**PROVIDED MATERIAL:**
+ + +

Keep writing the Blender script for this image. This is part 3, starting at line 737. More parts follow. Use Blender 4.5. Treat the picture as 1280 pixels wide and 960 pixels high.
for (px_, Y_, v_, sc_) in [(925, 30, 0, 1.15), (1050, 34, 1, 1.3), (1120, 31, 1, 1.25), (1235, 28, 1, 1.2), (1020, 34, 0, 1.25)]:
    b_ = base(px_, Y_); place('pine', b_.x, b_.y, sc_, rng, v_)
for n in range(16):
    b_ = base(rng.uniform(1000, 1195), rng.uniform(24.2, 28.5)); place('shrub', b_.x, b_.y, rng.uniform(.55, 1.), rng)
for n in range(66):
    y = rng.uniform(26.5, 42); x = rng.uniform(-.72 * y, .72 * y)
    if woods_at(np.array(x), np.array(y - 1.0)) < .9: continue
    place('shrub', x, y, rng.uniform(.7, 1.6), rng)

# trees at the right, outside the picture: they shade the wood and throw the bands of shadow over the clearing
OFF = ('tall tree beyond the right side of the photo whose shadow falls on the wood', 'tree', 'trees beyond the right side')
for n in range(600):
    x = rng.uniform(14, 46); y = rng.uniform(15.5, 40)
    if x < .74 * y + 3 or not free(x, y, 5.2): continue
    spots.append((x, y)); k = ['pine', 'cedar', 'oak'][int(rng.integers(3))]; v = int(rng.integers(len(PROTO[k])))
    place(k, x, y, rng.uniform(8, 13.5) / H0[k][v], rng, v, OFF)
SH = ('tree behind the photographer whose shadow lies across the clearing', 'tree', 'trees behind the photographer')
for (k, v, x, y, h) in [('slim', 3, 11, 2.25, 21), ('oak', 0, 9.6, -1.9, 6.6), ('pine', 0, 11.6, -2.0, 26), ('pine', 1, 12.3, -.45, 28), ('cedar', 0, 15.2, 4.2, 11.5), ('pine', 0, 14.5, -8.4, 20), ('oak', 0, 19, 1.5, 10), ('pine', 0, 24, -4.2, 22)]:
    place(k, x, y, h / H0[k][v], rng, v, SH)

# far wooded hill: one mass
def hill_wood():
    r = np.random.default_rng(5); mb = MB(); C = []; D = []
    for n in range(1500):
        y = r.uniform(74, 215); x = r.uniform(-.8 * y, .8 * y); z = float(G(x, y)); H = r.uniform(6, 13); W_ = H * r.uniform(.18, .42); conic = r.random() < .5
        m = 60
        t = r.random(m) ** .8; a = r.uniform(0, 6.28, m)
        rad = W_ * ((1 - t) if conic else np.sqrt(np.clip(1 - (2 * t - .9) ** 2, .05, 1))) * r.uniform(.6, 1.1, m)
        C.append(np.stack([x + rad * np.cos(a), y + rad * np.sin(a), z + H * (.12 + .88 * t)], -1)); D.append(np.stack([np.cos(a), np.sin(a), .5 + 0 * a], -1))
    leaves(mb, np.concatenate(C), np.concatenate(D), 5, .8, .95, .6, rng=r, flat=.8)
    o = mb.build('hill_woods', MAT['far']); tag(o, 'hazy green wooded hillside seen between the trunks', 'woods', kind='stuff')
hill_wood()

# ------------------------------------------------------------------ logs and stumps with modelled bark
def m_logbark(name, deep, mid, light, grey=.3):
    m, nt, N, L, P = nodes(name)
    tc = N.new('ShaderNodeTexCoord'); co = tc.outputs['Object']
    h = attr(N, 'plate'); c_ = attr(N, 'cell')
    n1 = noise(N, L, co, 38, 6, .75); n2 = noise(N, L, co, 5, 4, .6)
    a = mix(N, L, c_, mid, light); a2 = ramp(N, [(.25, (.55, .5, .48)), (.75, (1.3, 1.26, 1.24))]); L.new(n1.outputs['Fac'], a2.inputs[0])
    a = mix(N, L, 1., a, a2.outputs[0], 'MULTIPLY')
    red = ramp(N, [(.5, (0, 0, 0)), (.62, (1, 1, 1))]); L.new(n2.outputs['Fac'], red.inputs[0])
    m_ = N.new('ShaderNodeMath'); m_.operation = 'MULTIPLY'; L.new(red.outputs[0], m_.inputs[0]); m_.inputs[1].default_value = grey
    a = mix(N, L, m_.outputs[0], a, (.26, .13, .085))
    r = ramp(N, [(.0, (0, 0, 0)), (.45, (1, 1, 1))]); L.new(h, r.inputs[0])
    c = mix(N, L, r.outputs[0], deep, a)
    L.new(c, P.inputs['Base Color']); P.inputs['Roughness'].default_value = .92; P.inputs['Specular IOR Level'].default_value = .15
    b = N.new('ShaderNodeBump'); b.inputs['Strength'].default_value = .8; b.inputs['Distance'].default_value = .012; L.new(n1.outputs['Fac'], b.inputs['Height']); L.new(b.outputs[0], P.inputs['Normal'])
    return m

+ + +

**PROBLEM:**
Output the whole listing above again, word for word.

**PROBLEM SOLUTION:**
Keep writing the Blender script for this image. This is part 3, starting at line 737. More parts follow. Use Blender 4.5. Treat the picture as 1280 pixels wide and 960 pixels high.
for (px_, Y_, v_, sc_) in [(925, 30, 0, 1.15), (1050, 34, 1, 1.3), (1120, 31, 1, 1.25), (1235, 28, 1, 1.2), (1020, 34, 0, 1.25)]:
    b_ = base(px_, Y_); place('pine', b_.x, b_.y, sc_, rng, v_)
for n in range(16):
    b_ = base(rng.uniform(1000, 1195), rng.uniform(24.2, 28.5)); place('shrub', b_.x, b_.y, rng.uniform(.55, 1.), rng)
for n in range(66):
    y = rng.uniform(26.5, 42); x = rng.uniform(-.72 * y, .72 * y)
    if woods_at(np.array(x), np.array(y - 1.0)) < .9: continue
    place('shrub', x, y, rng.uniform(.7, 1.6), rng)

# trees at the right, outside the picture: they shade the wood and throw the bands of shadow over the clearing
OFF = ('tall tree beyond the right side of the photo whose shadow falls on the wood', 'tree', 'trees beyond the right side')
for n in range(600):
    x = rng.uniform(14, 46); y = rng.uniform(15.5, 40)
    if x < .74 * y + 3 or not free(x, y, 5.2): continue
    spots.append((x, y)); k = ['pine', 'cedar', 'oak'][int(rng.integers(3))]; v = int(rng.integers(len(PROTO[k])))
    place(k, x, y, rng.uniform(8, 13.5) / H0[k][v], rng, v, OFF)
SH = ('tree behind the photographer whose shadow lies across the clearing', 'tree', 'trees behind the photographer')
for (k, v, x, y, h) in [('slim', 3, 11, 2.25, 21), ('oak', 0, 9.6, -1.9, 6.6), ('pine', 0, 11.6, -2.0, 26), ('pine', 1, 12.3, -.45, 28), ('cedar', 0, 15.2, 4.2, 11.5), ('pine', 0, 14.5, -8.4, 20), ('oak', 0, 19, 1.5, 10), ('pine', 0, 24, -4.2, 22)]:
    place(k, x, y, h / H0[k][v], rng, v, SH)

# far wooded hill: one mass
def hill_wood():
    r = np.random.default_rng(5); mb = MB(); C = []; D = []
    for n in range(1500):
        y = r.uniform(74, 215); x = r.uniform(-.8 * y, .8 * y); z = float(G(x, y)); H = r.uniform(6, 13); W_ = H * r.uniform(.18, .42); conic = r.random() < .5
        m = 60
        t = r.random(m) ** .8; a = r.uniform(0, 6.28, m)
        rad = W_ * ((1 - t) if conic else np.sqrt(np.clip(1 - (2 * t - .9) ** 2, .05, 1))) * r.uniform(.6, 1.1, m)
        C.append(np.stack([x + rad * np.cos(a), y + rad * np.sin(a), z + H * (.12 + .88 * t)], -1)); D.append(np.stack([np.cos(a), np.sin(a), .5 + 0 * a], -1))
    leaves(mb, np.concatenate(C), np.concatenate(D), 5, .8, .95, .6, rng=r, flat=.8)
    o = mb.build('hill_woods', MAT['far']); tag(o, 'hazy green wooded hillside seen between the trunks', 'woods', kind='stuff')
hill_wood()

# ------------------------------------------------------------------ logs and stumps with modelled bark
def m_logbark(name, deep, mid, light, grey=.3):
    m, nt, N, L, P = nodes(name)
    tc = N.new('ShaderNodeTexCoord'); co = tc.outputs['Object']
    h = attr(N, 'plate'); c_ = attr(N, 'cell')
    n1 = noise(N, L, co, 38, 6, .75); n2 = noise(N, L, co, 5, 4, .6)
    a = mix(N, L, c_, mid, light); a2 = ramp(N, [(.25, (.55, .5, .48)), (.75, (1.3, 1.26, 1.24))]); L.new(n1.outputs['Fac'], a2.inputs[0])
    a = mix(N, L, 1., a, a2.outputs[0], 'MULTIPLY')
    red = ramp(N, [(.5, (0, 0, 0)), (.62, (1, 1, 1))]); L.new(n2.outputs['Fac'], red.inputs[0])
    m_ = N.new('ShaderNodeMath'); m_.operation = 'MULTIPLY'; L.new(red.outputs[0], m_.inputs[0]); m_.inputs[1].default_value = grey
    a = mix(N, L, m_.outputs[0], a, (.26, .13, .085))
    r = ramp(N, [(.0, (0, 0, 0)), (.45, (1, 1, 1))]); L.new(h, r.inputs[0])
    c = mix(N, L, r.outputs[0], deep, a)
    L.new(c, P.inputs['Base Color']); P.inputs['Roughness'].default_value = .92; P.inputs['Specular IOR Level'].default_value = .15
    b = N.new('ShaderNodeBump'); b.inputs['Strength'].default_value = .8; b.inputs['Distance'].default_value = .012; L.new(n1.outputs['Fac'], b.inputs['Height']); L.new(b.outputs[0], P.inputs['Normal'])
    return m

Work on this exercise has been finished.